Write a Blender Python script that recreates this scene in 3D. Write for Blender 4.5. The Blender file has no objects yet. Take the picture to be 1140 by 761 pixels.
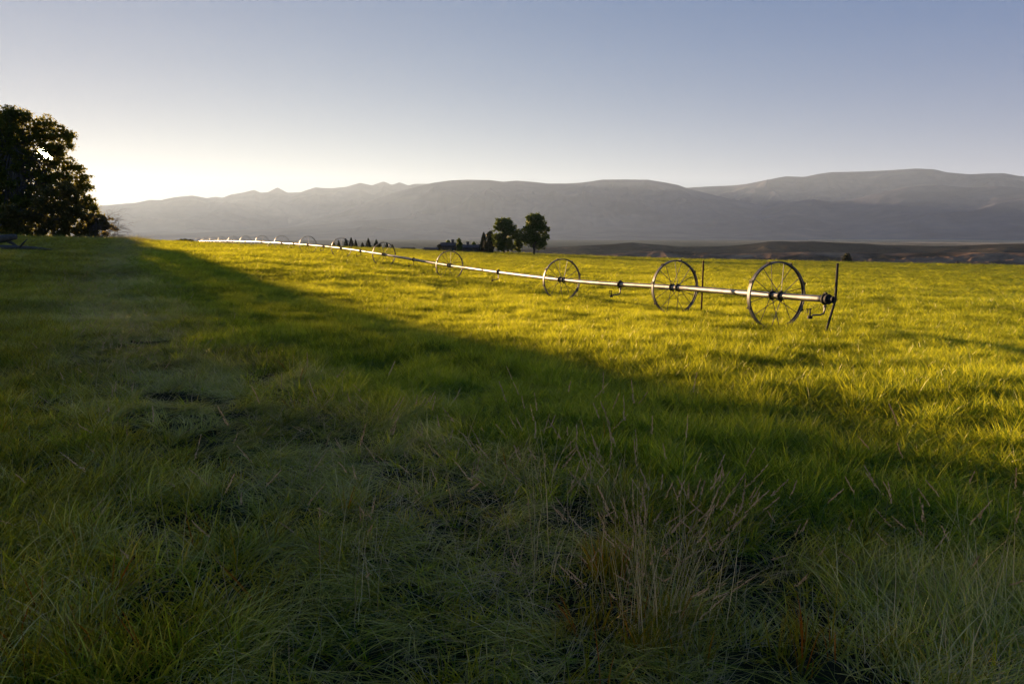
import bpy, bmesh, math, random
import numpy as np
from mathutils import Vector, Matrix, Quaternion
R = math.radians
sc = bpy.context.scene
col = sc.collection
rng = np.random.default_rng(7)
random.seed(7)

# ------------------------------------------------------------------ camera, sky, sun, exposure
W0, H0, F0, HV = 1140.0, 761.0, 760.0, 261.0
PITCH = math.atan((H0/2-HV)/F0)
EYE = 1.7
cam_d = bpy.data.cameras.new('camera'); cam = bpy.data.objects.new('camera', cam_d); col.objects.link(cam)
cam_d.sensor_width = 36; cam_d.lens = 36*F0/W0; cam_d.clip_start = .05; cam_d.clip_end = 120000
cam.location = (0, 0, EYE); cam.rotation_euler = (R(90)-PITCH, 0, 0)
sc.camera = cam

def ray(u, v):
    """direction through a point of the photograph, scaled so that y = 1"""
    a, b = u-W0/2, H0/2-v
    fh = F0*math.cos(PITCH)+b*math.sin(PITCH); ve = b*math.cos(PITCH)-F0*math.sin(PITCH)
    return a/fh, ve/fh
sx, sz = ray(50, 172)
SUN_AZ = math.atan2(sx, 1.0)                       # from +Y towards +X
SUN_EL = math.atan2(sz, math.hypot(sx, 1))
SUN_DIR = Vector((math.sin(SUN_AZ)*math.cos(SUN_EL), math.cos(SUN_AZ)*math.cos(SUN_EL), math.sin(SUN_EL)))

EXPOSURE = 2.3
SKY_STRENGTH = 0.05
SUN_STRENGTH = 5.0
HAZE_DENSITY = 2.4e-5
world = bpy.data.worlds.new('World'); sc.world = world; world.use_nodes = True
nt = world.node_tree; N = nt.nodes; L = nt.links
bg = N['Background']; bg.inputs['Strength'].default_value = SKY_STRENGTH
sky = N.new('ShaderNodeTexSky'); sky.sky_type = 'NISHITA'; sky.sun_disc = False
sky.sun_elevation = SUN_EL; sky.sun_rotation = SUN_AZ
sky.altitude = 1400; sky.air_density = 1.0; sky.dust_density = 0.0; sky.ozone_density = 2.5
tc = N.new('ShaderNodeTexCoord')
# the sun's own disc, seen through the gap in the tree
dot = N.new('ShaderNodeVectorMath'); dot.operation = 'DOT_PRODUCT'
dot.inputs[1].default_value = SUN_DIR
L.new(tc.outputs['Generated'], dot.inputs[0])
cmp_ = N.new('ShaderNodeMapRange'); cmp_.inputs['From Min'].default_value = math.cos(R(.5)); cmp_.inputs['From Max'].default_value = math.cos(R(.3))
cmp_.inputs['To Min'].default_value = 0; cmp_.inputs['To Max'].default_value = 900
L.new(dot.outputs['Value'], cmp_.inputs['Value'])
disc = N.new('ShaderNodeVectorMath'); disc.operation = 'SCALE'; disc.inputs[0].default_value = (1, .8, .5)
L.new(cmp_.outputs[0], disc.inputs['Scale'])
add = N.new('ShaderNodeVectorMath'); add.operation = 'ADD'
wb = N.new('ShaderNodeVectorMath'); wb.operation = 'MULTIPLY'; wb.inputs[1].default_value = (.04, .13, .0)
L.new(sky.outputs[0], wb.inputs[0]); L.new(wb.outputs[0], add.inputs[0]); L.new(disc.outputs[0], add.inputs[1])
# clear blue overhead, a pale warm band of dusty air along the horizon and a wide aureole round the sun
def falloff(angle_socket, width):
    e1 = N.new('ShaderNodeMath'); e1.operation = 'MULTIPLY'; e1.inputs[1].default_value = -1/R(width); L.new(angle_socket, e1.inputs[0])
    e2 = N.new('ShaderNodeMath'); e2.operation = 'EXPONENT'; L.new(e1.outputs[0], e2.inputs[0]); return e2.outputs[0]
def tinted(fac, rgb, prev):
    v = N.new('ShaderNodeVectorMath'); v.operation = 'SCALE'; v.inputs[0].default_value = rgb
    if fac is None: v.inputs['Scale'].default_value = 1
    else: L.new(fac, v.inputs['Scale'])
    q = N.new('ShaderNodeVectorMath'); q.operation = 'ADD'; L.new(prev, q.inputs[0]); L.new(v.outputs[0], q.inputs[1]); return q.outputs[0]
ac = N.new('ShaderNodeMath'); ac.operation = 'ARCCOSINE'; L.new(dot.outputs['Value'], ac.inputs[0])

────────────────

● **SET EXERCISE**
Repeat the data in full and exactly. Omit pictures.

● **REPLY**
Write a Blender Python script that recreates this scene in 3D. Write for Blender 4.5. The Blender file has no objects yet. Take the picture to be 1140 by 761 pixels.
import bpy, bmesh, math, random
import numpy as np
from mathutils import Vector, Matrix, Quaternion
R = math.radians
sc = bpy.context.scene
col = sc.collection
rng = np.random.default_rng(7)
random.seed(7)

# ------------------------------------------------------------------ camera, sky, sun, exposure
W0, H0, F0, HV = 1140.0, 761.0, 760.0, 261.0
PITCH = math.atan((H0/2-HV)/F0)
EYE = 1.7
cam_d = bpy.data.cameras.new('camera'); cam = bpy.data.objects.new('camera', cam_d); col.objects.link(cam)
cam_d.sensor_width = 36; cam_d.lens = 36*F0/W0; cam_d.clip_start = .05; cam_d.clip_end = 120000
cam.location = (0, 0, EYE); cam.rotation_euler = (R(90)-PITCH, 0, 0)
sc.camera = cam

def ray(u, v):
    """direction through a point of the photograph, scaled so that y = 1"""
    a, b = u-W0/2, H0/2-v
    fh = F0*math.cos(PITCH)+b*math.sin(PITCH); ve = b*math.cos(PITCH)-F0*math.sin(PITCH)
    return a/fh, ve/fh
sx, sz = ray(50, 172)
SUN_AZ = math.atan2(sx, 1.0)                       # from +Y towards +X
SUN_EL = math.atan2(sz, math.hypot(sx, 1))
SUN_DIR = Vector((math.sin(SUN_AZ)*math.cos(SUN_EL), math.cos(SUN_AZ)*math.cos(SUN_EL), math.sin(SUN_EL)))

EXPOSURE = 2.3
SKY_STRENGTH = 0.05
SUN_STRENGTH = 5.0
HAZE_DENSITY = 2.4e-5
world = bpy.data.worlds.new('World'); sc.world = world; world.use_nodes = True
nt = world.node_tree; N = nt.nodes; L = nt.links
bg = N['Background']; bg.inputs['Strength'].default_value = SKY_STRENGTH
sky = N.new('ShaderNodeTexSky'); sky.sky_type = 'NISHITA'; sky.sun_disc = False
sky.sun_elevation = SUN_EL; sky.sun_rotation = SUN_AZ
sky.altitude = 1400; sky.air_density = 1.0; sky.dust_density = 0.0; sky.ozone_density = 2.5
tc = N.new('ShaderNodeTexCoord')
# the sun's own disc, seen through the gap in the tree
dot = N.new('ShaderNodeVectorMath'); dot.operation = 'DOT_PRODUCT'
dot.inputs[1].default_value = SUN_DIR
L.new(tc.outputs['Generated'], dot.inputs[0])
cmp_ = N.new('ShaderNodeMapRange'); cmp_.inputs['From Min'].default_value = math.cos(R(.5)); cmp_.inputs['From Max'].default_value = math.cos(R(.3))
cmp_.inputs['To Min'].default_value = 0; cmp_.inputs['To Max'].default_value = 900
L.new(dot.outputs['Value'], cmp_.inputs['Value'])
disc = N.new('ShaderNodeVectorMath'); disc.operation = 'SCALE'; disc.inputs[0].default_value = (1, .8, .5)
L.new(cmp_.outputs[0], disc.inputs['Scale'])
add = N.new('ShaderNodeVectorMath'); add.operation = 'ADD'
wb = N.new('ShaderNodeVectorMath'); wb.operation = 'MULTIPLY'; wb.inputs[1].default_value = (.04, .13, .0)
L.new(sky.outputs[0], wb.inputs[0]); L.new(wb.outputs[0], add.inputs[0]); L.new(disc.outputs[0], add.inputs[1])
# clear blue overhead, a pale warm band of dusty air along the horizon and a wide aureole round the sun
def falloff(angle_socket, width):
    e1 = N.new('ShaderNodeMath'); e1.operation = 'MULTIPLY'; e1.inputs[1].default_value = -1/R(width); L.new(angle_socket, e1.inputs[0])
    e2 = N.new('ShaderNodeMath'); e2.operation = 'EXPONENT'; L.new(e1.outputs[0], e2.inputs[0]); return e2.outputs[0]
def tinted(fac, rgb, prev):
    v = N.new('ShaderNodeVectorMath'); v.operation = 'SCALE'; v.inputs[0].default_value = rgb
    if fac is None: v.inputs['Scale'].default_value = 1
    else: L.new(fac, v.inputs['Scale'])
    q = N.new('ShaderNodeVectorMath'); q.operation = 'ADD'; L.new(prev, q.inputs[0]); L.new(v.outputs[0], q.inputs[1]); return q.outputs[0]
ac = N.new('ShaderNodeMath'); ac.operation = 'ARCCOSINE'; L.new(dot.outputs['Value'], ac.inputs[0])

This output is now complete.